Speaking at a hearing called by Senate Majority Whip Dick Durbin (D-IL) about the civil rights of Muslim Americans, Kyl said, "I'm a bit perplexed by the focus of today's hearing. If we're concerned about the most egregious religious hate crimes, then I wonder why we're not talking about crimes against Jews and Christians."

According to FBI statistics, 70 percent of all religious hate crimes reported in 2009 were against Jews. Eight percent targeted Muslims. There are three times as many Jews as Muslims in the U.S., according to the CIA World Factbook, so both overall and per capita, Jews are more frequent victims of hate crimes than Muslims.

But hate crimes against Christians are, by all accounts, dwarfed by those committed against Muslims. In 2009, there were 107 reported anti-Muslim hate crimes. Muslims constitute 0.6 percent of the population. By contrast, a total of 89 reported hate crimes were recorded against Catholics and Protestants, which together make up 75 percent of the population.

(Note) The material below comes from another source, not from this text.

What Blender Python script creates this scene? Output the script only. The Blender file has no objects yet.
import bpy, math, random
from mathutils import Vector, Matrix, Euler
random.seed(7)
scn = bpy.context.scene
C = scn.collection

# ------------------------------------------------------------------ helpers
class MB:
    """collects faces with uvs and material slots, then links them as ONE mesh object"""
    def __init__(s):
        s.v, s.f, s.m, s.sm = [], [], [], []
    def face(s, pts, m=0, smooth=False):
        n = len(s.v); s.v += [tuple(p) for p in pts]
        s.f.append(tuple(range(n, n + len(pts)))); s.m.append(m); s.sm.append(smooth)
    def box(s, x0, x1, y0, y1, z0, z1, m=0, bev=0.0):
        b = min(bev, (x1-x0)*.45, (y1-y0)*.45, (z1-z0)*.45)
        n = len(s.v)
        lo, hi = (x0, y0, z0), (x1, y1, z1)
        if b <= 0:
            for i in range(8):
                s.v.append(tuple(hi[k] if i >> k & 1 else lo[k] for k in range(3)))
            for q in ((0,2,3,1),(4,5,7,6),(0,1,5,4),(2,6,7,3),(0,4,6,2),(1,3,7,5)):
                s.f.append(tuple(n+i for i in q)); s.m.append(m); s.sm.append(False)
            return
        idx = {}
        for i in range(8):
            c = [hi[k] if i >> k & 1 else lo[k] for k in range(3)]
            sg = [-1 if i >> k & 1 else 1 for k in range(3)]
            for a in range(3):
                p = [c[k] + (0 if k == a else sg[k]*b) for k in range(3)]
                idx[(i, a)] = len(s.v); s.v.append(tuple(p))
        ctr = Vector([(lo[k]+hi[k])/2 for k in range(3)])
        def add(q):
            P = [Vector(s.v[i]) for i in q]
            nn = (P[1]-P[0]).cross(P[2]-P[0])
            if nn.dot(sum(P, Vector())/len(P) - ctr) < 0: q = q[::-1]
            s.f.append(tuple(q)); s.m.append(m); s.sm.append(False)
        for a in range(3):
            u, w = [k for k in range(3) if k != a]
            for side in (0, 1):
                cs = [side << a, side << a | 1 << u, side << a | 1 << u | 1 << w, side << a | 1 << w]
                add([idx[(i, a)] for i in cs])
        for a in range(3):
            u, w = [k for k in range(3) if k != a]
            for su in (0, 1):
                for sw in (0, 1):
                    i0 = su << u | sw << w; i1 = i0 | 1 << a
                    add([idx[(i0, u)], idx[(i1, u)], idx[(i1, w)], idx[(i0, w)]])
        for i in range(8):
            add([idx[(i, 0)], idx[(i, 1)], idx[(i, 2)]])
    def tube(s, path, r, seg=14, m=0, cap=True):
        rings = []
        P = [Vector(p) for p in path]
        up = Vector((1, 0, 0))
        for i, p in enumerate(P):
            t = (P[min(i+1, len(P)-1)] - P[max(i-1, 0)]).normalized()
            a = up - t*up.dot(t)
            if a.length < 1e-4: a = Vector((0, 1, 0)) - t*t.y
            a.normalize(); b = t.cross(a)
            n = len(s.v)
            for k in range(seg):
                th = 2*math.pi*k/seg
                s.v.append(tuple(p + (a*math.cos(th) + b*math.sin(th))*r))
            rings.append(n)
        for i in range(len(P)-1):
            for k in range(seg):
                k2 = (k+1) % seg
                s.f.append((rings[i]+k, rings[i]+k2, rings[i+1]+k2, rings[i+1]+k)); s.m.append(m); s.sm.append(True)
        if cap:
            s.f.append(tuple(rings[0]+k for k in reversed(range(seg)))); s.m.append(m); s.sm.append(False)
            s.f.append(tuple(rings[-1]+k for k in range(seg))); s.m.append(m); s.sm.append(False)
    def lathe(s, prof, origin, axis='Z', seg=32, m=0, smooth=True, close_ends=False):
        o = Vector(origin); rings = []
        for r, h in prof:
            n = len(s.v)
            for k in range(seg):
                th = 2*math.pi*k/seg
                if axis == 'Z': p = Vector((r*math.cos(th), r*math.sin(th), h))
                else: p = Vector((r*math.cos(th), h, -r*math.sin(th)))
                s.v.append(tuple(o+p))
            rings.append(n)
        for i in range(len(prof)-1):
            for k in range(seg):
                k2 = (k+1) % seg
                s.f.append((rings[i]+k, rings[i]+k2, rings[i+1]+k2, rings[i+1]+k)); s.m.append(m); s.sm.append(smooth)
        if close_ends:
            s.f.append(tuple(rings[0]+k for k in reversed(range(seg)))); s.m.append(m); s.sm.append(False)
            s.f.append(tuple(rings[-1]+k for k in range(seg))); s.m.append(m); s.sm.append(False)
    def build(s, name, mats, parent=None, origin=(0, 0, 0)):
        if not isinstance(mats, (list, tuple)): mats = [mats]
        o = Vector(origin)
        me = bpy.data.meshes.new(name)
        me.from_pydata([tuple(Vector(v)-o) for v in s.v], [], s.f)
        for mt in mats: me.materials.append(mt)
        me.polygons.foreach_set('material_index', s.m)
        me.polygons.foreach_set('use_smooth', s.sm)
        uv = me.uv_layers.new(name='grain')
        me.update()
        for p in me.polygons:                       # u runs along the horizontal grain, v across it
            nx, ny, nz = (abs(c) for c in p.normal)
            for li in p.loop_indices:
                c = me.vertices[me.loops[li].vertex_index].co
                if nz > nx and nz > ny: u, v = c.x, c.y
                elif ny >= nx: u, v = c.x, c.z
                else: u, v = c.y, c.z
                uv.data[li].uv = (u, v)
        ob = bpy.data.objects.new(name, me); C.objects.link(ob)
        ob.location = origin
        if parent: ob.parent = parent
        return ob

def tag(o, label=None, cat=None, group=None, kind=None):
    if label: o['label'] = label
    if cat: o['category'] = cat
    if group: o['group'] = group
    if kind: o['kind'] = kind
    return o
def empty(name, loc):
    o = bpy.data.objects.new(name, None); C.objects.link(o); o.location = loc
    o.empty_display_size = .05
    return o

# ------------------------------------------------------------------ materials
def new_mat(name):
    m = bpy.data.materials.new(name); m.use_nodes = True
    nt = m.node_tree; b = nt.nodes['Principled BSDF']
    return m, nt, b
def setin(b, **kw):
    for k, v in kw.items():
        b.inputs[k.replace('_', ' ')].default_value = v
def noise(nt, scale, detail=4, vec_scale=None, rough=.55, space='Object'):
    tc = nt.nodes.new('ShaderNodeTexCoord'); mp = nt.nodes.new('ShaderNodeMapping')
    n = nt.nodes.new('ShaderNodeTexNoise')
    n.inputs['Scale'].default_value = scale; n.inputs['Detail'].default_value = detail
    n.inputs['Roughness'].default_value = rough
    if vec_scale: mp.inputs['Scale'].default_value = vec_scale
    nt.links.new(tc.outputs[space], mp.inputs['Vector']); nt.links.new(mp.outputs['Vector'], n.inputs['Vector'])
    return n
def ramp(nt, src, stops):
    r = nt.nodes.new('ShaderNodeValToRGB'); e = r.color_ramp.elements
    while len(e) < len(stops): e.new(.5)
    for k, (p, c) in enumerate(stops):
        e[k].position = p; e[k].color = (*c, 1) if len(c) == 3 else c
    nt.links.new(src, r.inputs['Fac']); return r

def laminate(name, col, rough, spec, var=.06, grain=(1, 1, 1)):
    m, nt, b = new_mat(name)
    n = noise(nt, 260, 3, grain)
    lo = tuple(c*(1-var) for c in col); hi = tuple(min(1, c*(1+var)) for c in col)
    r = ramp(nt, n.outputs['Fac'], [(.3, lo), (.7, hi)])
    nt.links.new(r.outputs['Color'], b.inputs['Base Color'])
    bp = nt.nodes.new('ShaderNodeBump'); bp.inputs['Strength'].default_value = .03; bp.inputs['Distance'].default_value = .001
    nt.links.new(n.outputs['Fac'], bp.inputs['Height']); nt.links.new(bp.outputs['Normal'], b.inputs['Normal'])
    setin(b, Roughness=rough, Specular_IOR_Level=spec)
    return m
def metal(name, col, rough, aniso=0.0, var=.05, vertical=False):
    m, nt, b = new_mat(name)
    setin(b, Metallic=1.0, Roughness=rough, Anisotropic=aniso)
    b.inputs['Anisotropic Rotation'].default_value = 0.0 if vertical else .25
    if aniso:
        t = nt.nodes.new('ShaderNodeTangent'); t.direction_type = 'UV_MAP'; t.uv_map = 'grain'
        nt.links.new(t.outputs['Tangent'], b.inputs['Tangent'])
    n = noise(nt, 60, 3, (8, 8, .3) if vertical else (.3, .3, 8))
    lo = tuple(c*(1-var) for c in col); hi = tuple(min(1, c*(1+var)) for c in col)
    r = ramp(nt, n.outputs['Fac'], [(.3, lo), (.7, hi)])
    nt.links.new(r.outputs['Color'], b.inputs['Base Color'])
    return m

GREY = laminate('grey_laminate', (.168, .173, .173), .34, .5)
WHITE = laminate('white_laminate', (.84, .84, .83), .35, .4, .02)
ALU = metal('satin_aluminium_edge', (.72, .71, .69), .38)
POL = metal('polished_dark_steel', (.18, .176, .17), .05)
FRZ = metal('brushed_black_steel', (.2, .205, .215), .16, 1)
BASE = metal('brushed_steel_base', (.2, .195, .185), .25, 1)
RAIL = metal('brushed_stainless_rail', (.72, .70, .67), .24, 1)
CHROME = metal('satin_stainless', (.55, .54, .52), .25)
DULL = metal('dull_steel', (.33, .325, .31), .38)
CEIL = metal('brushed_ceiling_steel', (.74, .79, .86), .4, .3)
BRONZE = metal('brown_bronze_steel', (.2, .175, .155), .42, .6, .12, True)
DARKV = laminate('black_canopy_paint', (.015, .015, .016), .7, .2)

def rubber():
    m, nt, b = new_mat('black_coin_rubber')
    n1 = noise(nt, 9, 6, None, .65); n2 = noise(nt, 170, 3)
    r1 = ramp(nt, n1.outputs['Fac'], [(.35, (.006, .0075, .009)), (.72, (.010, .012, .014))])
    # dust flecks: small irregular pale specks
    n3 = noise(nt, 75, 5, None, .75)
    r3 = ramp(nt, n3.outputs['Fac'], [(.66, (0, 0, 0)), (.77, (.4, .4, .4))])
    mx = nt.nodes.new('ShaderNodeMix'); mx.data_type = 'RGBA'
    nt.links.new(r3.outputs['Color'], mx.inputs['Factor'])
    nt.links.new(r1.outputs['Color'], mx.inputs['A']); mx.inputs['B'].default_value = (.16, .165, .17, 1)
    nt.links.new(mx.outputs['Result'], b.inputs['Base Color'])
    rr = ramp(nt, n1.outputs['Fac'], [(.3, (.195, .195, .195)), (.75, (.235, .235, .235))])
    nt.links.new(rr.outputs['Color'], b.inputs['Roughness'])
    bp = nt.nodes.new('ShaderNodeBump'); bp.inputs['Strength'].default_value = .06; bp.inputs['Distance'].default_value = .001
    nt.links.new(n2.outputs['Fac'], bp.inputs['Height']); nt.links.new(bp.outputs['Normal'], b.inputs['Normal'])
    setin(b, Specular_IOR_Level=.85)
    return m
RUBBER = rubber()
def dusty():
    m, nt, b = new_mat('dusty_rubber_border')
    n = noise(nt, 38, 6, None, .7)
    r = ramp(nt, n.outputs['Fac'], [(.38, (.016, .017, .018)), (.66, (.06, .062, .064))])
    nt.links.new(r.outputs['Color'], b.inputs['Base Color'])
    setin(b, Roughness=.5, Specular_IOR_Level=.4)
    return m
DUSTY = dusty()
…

Durbin argued in the hearing that harsh language from some GOP officials has created a "a fertile climate for discrimination" against Muslims. In one high-profile incident, a New York man charged with stabbing a cab driver for being Muslim last August, in the midst of widespread protests against a proposal to build an Islamic culture center with a prayer room two blocks from Ground Zero.

Kyl, who will not seek re-election next year, affirmed that he believes American Muslims deserve free speech rights, but added: "The only way to stop terrorists is to recognize where they're coming from. Political correctness cannot stand in the way of identifying those who would do us harm."